Patience in a Snapchat World

 

Carol Wasden, Director of College Counseling, The Hockaday School

Picture this: It’s 10:30 p.m. when a high school senior, pooled in desk lamp light and nerves, presses submit on his college application. Deep breath, exhale. Pause. Now what?

In one version of this story, a college admission dean sees an alert go off at 10:30:30, jumps up, cheers to see the application arrive, and immediately sits down to read it. The reality, however, is much different. In a world where an image of a check can be converted into actual money in a matter of minutes, it’s important to understand the technology behind the scenes in the college application process.

The Common Application delivers submitted applications in different ways. According to Scott Anderson, Common Application Senior Director, over half of the member colleges choose to receive overnight batches, which means that applications submitted between 12:01 a.m. Monday and midnight are collected and presented to colleges early Tuesday morning. Colleges can opt to have those applications delivered directly to their databases or have them delivered to a portal that they manually access on their own schedule. Applications can be delivered as data files, pdfs, or both, and the member institutions utilize 25 different technology platforms for managing the application process on their ends, ranging from snazzy commercial products to homegrown systems. So, five applications submitted at the exact same time to five different schools with five different systems can be processed anywhere from the next morning to a week later. And two friends who submit their applications to the same college, but on different sides of midnight, will see their applications processed differently as well.

In addition to submitting applications, students are responsible for sending their official test scores from either ACT or The College Board. “Sending” scores simply means students are giving colleges permission to receive or retrieve them based upon each school’s chosen delivery method. Colleges can choose to get ACT scores delivered as paper reports once a week, on CDs twice a month, or as an internet download three times a week, which they have to manually retrieve. The College Board also sends scores electronically or on paper, and the fastest delivery process, data downloads 2 – 3 times a week to a portal the college must access, won’t result in faster processing if the college has delays retrieving the information on their side.

Overall, any college’s application pool is a terrifying stew of applications that have been started but not completed, submitted applications without test scores, test scores without applications to match, and high school transcripts and recommendations that can arrive either electronically or on paper. If a college requires an application, test scores, transcript, counselor recommendation and two teacher recommendations, that’s six data or paper files per application, multiplied by – let’s say – 38,000 applications. Compound that by – remember – 25 different internal systems colleges are using to capture and keep track of all of that information. During peak times, it truly can take some colleges a period of weeks to match everything up, and every college a student applies to can process the application to completion on a different time frame. (So by the way, do your counselor a favor: when your application triggers the automated message indicating your transcript isn’t there yet, wait just a few days. There’s a lot going on in the background…)
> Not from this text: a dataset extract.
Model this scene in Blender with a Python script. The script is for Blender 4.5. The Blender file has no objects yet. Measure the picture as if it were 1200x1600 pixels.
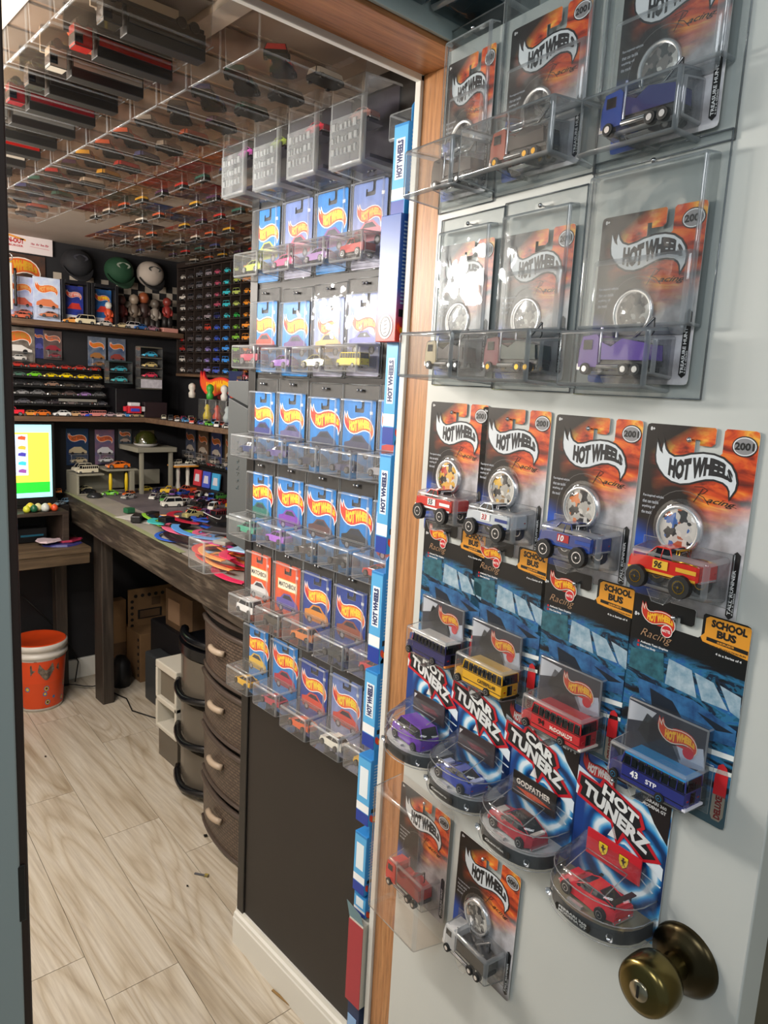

In a Snapchat world, it can be hard to comprehend that someone will go into work tomorrow to open the mail and scan transcripts into pdfs that need to be uploaded into a database and matched to an application based on a system search (whew!). But your mother was right when she told you that good things come to those who wait. The great professionals who work in college counseling and college admission want nothing more than to help every application move as efficiently as possible through the reading process. And in the end, when you’re making your final choice among the colleges that have admitted you, you might even see a college admission dean cheer!